Mortgage rates are abandoning double numbers, and homeowners with mortgages are now contemplating a reduction in monthly payments from November, with around pounds 22 a month coming off a standard pounds 50,000 repayment mortgage and pounds 26.50 off the same endowment mortgage.

Someone with a pounds 70,000 mortgage will see the same reduction, as the larger-loans discounts are being trimmed back.

Borrowers have always been able to look at the monthly repayments to judge a mortgage offer as well as the quoted rate. There is also usually an APR, annual percentage rate, buried somewhere in the literature. This is supposed to make it easy to compare rates, but sometimes just adds to the confusion.

Take the 9.99 per cent mortgage on offer from the Midland and NatWest banks, which somehow translates to an APR of 10.6. Then try to compare it with the fixed rate of 8.25 per cent for two years on offer from the Cheltenham & Gloucester Building Society. This comes out at an APR of 10.8 per cent. It looks pretty bizarre until you realise that the interest is taken over 25 years - two years at 8.25 per cent and 23 years at C&G's prevailing variable rate of 10.75 per cent.

The APR fares no better on credit cards. Lloyds Bank is the first to drop its rate from 1.9 to 1.8 per cent a month, or from 25.3 per cent APR to 23.8 per cent APR.

But the APR relies on making assumptions about the credit limit, and how it is repaid, which means there are huge inconsistencies when comparing rates. The Bank of Scotland and Clydesdale Bank both have a pounds 10 annual fee and monthly interest of 1.9 per cent, but the Bank of Scotland ends up with an APR of 26 per cent, and the Clydesdale with one of 26.6 per cent. Barclaycard has the same fee and a lower rate (1.85 per cent) but a higher APR of 28.5 per cent.
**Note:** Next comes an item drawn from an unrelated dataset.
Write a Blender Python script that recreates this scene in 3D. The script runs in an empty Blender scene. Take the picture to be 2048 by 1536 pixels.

Things are likely to become more confused, as moves are afoot to harmonise the calculations across the EC.

The credit card industry says the monthly interest rates are a truer guide to the cost of borrowing on plastic.

But at least changing 2 per cent a month into something like 28 per cent APR rings some warning bells that this sort of borrowing can be expensive. And if the rate were to creep up, say, to 4 per cent a month, it may sound small but it equates with interest rates of more than 60 per cent taken over a year.
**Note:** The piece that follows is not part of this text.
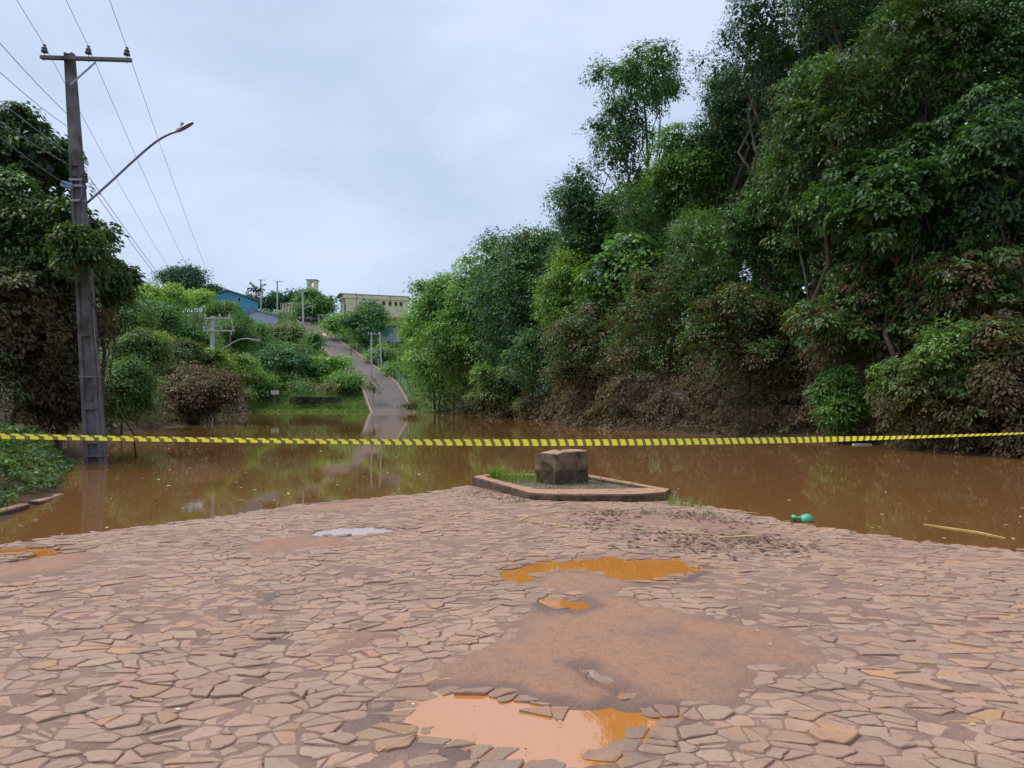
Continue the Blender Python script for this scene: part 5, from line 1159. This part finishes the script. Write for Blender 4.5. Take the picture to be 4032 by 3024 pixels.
tag(leaf_mesh('floating_litter', [scraps(420, fl, .012, .05, LC, .006, '', ''), scraps(520, fl2, .015, .06, LC, .006, '', '')], M['scrap'], kind='stuff'), 'pale scraps and leaves drifting on the brown water')
def gl(n):
    y = frng.uniform(3, 13, n); x = frng.uniform(-.7, .7, n) * y; z = g_road(x, y); ok = z > .01; return np.c_[x, y][ok], np.maximum(z, mud_z(x, y))[ok]
def gl2(n):
    p = np.array([ground_px(*q) for q in ((1300, 1110), (1480, 1112), (1560, 1125), (1600, 1165), (1680, 1180), (1500, 1180), (1440, 1155), (1300, 1130), (1080, 1075), (1050, 1062))])
    k = frng.integers(0, len(p), n); xy = p[k] + frng.normal(0, .28, (n, 2)); z = g_road(xy[:, 0], xy[:, 1]); ok = (z > .008) & (poly_sdf(xy[:, 0], xy[:, 1], OUT) > .02); return xy[ok], np.maximum(z, mud_z(xy[:, 0], xy[:, 1]))[ok]
DC = [(0.17, 0.10, 0.07), (0.22, 0.14, 0.10), (0.13, 0.08, 0.055), (0.27, 0.17, 0.11)]
tag(leaf_mesh('litter', [scraps(70, gl, .006, .02, [(0.62, 0.52, 0.42), (0.7, 0.62, 0.5), (0.5, 0.42, 0.12)], .008, '', ''), scraps(1500, gl2, .012, .05, DC, .012, '', ''), scraps(500, gl, .004, .012, DC, .006, '', '')], M['scrap'], kind='stuff'), 'dark leaf litter and pale bits on the stones')
def tf(px, sp):
    p = np.array([ground_px(*q) for q in px])
    def fn(n):
        k = frng.integers(0, len(p), n); xy = p[k] + frng.normal(0, sp, (n, 2)); z = g_road(xy[:, 0], xy[:, 1]); ok = (z > -.005) & (poly_sdf(xy[:, 0], xy[:, 1], OUT) > .01); return xy[ok], z[ok]
    return fn
tag(leaf_mesh('grass', [tufts(120, tf([(1455, 1090), (1470, 1092), (1500, 1096)], .1), .05, .2, .004, ('light', 'lime'), 0.6), tufts(150, tf([(1405, 1112), (1330, 1112), (1530, 1112), (1120, 1085)], .1), .03, .1, .005, ('light', 'olive', 'mid'))], M['leaf'], kind='stuff'), 'thin grass growing round the foot of the island')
The moral of the tale is that now interest rates are on the move and are being scrutinised, be careful that you are watching a rate that means what you think it means.
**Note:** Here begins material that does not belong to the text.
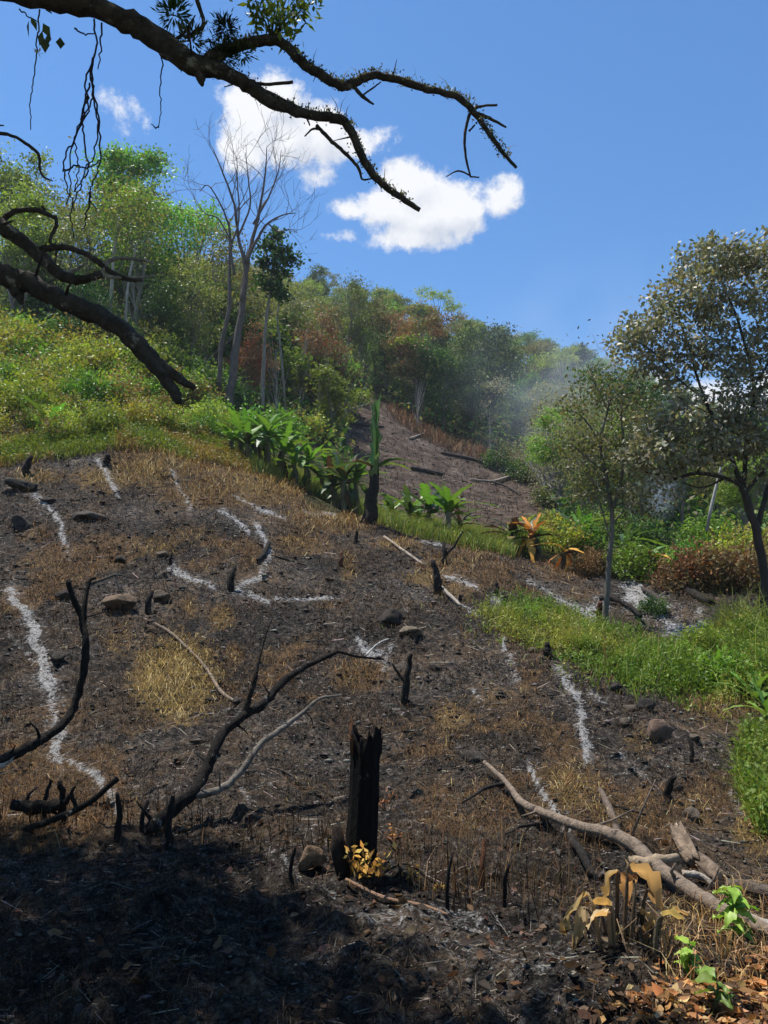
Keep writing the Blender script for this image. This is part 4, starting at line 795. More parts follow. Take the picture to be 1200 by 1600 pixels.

THE fall in rates is just what the property market has been waiting for - but this is not the trigger that is going to set the market alight. A few more buyers will decide that now is the time to move, but every time a prospective buyer ventures on to a street littered with 'for sale' boards, a dozen more properties are likely to come on the market.

Repossessed houses, inherited homes being mothballed for a better price, and those who have been delaying a move, all will start to try their luck.

So while the number of sales should start to rise, prices are unlikely to be going anywhere. The best that homeowners can hope for is that prices have stopped falling and will start to put on a pound or two next year. But at least they can begin to contemplate moving.

THE National Savings fixed-rate cupboard is bare at the moment. The wares were cleared from the shelves on Tuesday evening and we are still awaiting replacements.

National Savings must be a little sensitive about getting its rates right this time, after the furore when the building societies blamed National Savings for an outflow of funds and threatened to raise rates - savings and mortgages - to stem the tide. They were only stopped when the interest rate on the First Option Bond was cut after just a couple of weeks.

But the 5th Issue index-linked savings certificates, which pay inflation plus 4.5 per cent after five years, are a good two-way bet. If inflation is on the way back, a secure real return of 4.5 per cent will be an amazing bargain, and even if inflation stays at, say, 4 per cent, a return of over twice the inflation rate will still look good.

And if you don't like the way things are going, you can get out after a year with full index-linking.